Task details:
Where a line holds the word "scene", copy that line.
-- start of Data entries --
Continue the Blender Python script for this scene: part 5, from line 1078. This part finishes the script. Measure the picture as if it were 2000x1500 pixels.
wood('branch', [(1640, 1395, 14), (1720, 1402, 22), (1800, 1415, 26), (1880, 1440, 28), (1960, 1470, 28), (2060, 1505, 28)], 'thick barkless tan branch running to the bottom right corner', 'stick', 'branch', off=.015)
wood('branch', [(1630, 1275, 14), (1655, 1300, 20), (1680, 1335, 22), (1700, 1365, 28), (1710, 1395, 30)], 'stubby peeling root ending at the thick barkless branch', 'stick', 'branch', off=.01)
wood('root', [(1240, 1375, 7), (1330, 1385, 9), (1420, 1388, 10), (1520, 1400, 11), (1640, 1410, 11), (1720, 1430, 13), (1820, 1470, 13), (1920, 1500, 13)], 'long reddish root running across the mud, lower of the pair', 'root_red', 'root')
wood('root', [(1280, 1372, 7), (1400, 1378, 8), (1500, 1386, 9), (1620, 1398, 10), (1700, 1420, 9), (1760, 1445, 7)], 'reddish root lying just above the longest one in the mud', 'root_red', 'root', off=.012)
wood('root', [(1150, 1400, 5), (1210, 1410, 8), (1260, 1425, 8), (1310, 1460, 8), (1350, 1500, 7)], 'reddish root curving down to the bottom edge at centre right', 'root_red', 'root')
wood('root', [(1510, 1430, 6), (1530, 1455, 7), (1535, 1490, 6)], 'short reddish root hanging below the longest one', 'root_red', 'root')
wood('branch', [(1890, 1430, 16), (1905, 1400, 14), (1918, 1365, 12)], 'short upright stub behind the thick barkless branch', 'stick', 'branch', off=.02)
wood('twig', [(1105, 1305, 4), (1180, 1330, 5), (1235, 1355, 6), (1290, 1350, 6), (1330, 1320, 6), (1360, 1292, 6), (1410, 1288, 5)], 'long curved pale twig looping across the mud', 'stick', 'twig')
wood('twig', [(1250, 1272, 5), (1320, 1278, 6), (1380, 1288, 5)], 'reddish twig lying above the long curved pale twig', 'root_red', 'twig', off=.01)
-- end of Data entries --
-- start of Data entries --
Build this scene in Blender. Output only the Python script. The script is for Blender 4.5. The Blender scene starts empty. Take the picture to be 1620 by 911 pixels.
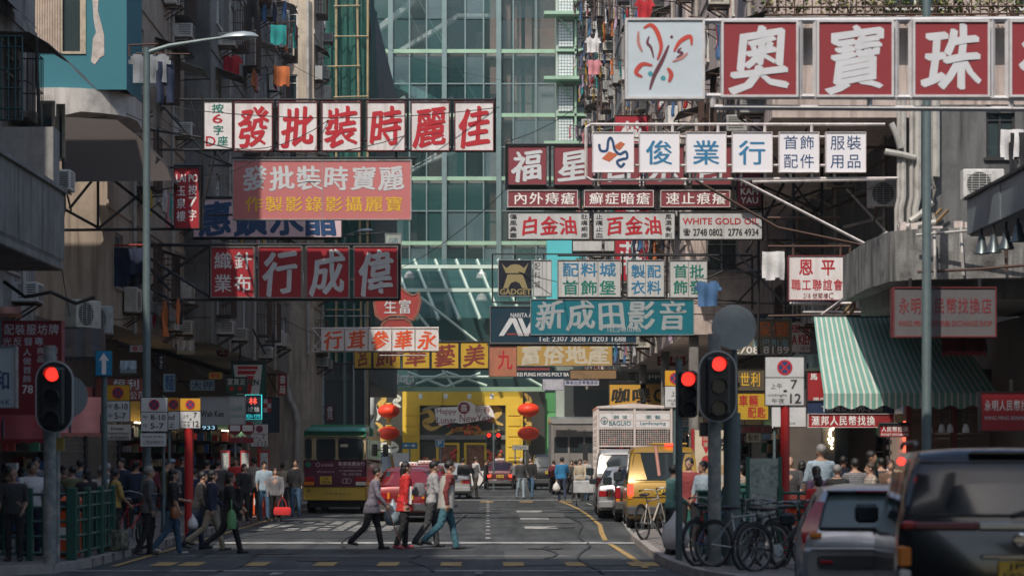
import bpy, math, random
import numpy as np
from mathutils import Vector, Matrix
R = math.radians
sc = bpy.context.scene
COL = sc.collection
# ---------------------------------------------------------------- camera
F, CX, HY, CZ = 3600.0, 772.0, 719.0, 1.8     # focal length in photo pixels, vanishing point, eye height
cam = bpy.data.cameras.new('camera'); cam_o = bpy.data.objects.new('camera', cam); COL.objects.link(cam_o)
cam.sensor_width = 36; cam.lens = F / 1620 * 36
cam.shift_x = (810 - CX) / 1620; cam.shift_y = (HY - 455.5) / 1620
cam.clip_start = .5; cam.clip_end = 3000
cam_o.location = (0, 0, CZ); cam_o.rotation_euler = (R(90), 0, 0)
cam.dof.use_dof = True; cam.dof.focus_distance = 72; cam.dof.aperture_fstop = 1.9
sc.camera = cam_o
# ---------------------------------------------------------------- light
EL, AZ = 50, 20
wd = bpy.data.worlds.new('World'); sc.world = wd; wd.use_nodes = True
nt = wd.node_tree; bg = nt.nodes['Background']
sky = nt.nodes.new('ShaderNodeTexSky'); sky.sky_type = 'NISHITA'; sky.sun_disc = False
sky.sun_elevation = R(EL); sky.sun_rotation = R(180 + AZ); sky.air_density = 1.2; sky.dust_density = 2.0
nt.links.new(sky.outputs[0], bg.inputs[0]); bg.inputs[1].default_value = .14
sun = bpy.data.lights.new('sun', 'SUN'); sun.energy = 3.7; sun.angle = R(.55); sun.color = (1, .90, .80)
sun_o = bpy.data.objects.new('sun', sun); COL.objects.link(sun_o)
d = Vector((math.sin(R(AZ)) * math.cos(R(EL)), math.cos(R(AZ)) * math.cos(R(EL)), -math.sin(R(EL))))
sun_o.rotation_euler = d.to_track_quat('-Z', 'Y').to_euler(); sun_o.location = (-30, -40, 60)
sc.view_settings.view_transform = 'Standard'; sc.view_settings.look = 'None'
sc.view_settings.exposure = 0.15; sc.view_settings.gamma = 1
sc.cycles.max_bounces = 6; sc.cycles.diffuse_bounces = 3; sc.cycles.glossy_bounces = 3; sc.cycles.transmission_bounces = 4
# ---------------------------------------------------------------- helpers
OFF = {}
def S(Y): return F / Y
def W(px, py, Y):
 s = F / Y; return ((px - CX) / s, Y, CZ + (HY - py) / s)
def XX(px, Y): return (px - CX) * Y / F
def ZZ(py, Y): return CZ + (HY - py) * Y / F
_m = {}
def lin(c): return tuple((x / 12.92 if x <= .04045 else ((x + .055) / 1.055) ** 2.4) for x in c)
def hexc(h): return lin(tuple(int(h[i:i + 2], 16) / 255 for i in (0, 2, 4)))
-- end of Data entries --
Solution for this problem:
Continue the Blender Python script for this scene: part 5, from line 1078. This part finishes the script. Measure the picture as if it were 2000x1500 pixels.
Build this scene in Blender. Output only the Python script. The script is for Blender 4.5. The Blender scene starts empty. Take the picture to be 1620 by 911 pixels.
sc = bpy.context.scene